25. A slide cleaner apparatus according to any preceding claim, wherein the slide cleaner comprises control means configured to run a wash cycle on the apparatus and initiating means configured to send a signal to the control means to initiate the wash cycle.

26. A slide cleaner device according to claim 25 wherein the device is configured to run an automatic wash cycle comprising a duration of 0.001 to 120 seconds.

27. A method of cleaning a cytometry slide, the method comprising:

-placing a cytometric slide into the clean chamber;

-substantially aligning an inlet of a slide with a cleaning fluid inlet within the chamber;

-feeding a cleaning fluid through the cleaning fluid inlet into the cleaning chamber and the inlet of the slide and allowing the cleaning fluid to flow through the slide; and

28. The method of claim 27, wherein discharging cleaning fluid into the chamber comprises discharging cleaning fluid into the chamber for 1 to 3 seconds.

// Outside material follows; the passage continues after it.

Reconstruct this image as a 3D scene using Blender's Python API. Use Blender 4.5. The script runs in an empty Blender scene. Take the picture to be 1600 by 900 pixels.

29. The method of claim 27 or claim 28, wherein removing fluid from the cleaning chamber comprises removing fluid from the cleaning chamber and slide while discharging cleaning fluid into the chamber.

30. The method of any one of claims 27 to 29, wherein discharging cleaning fluid into the chamber comprises discharging cleaning fluid into the chamber 1 to 30 times, with each time spaced at a predetermined interval.

31. The method of claim 28, wherein the predetermined interval is 0.5 to 3 seconds.

32. A method according to claim 30 or claim 31, wherein the method comprises removing fluid from the cleaning chamber during the or each predetermined interval.

33. The method of any one of claims 27 to 32, wherein after discharging a cleaning fluid to the chamber, the method comprises drying the slide by removing fluid from the cleaning chamber for 0.5 to 30 seconds.

34. The method of claim 33, wherein drying the slide comprises sending air into the inlet under positive pressure for 0.5 to 30 seconds.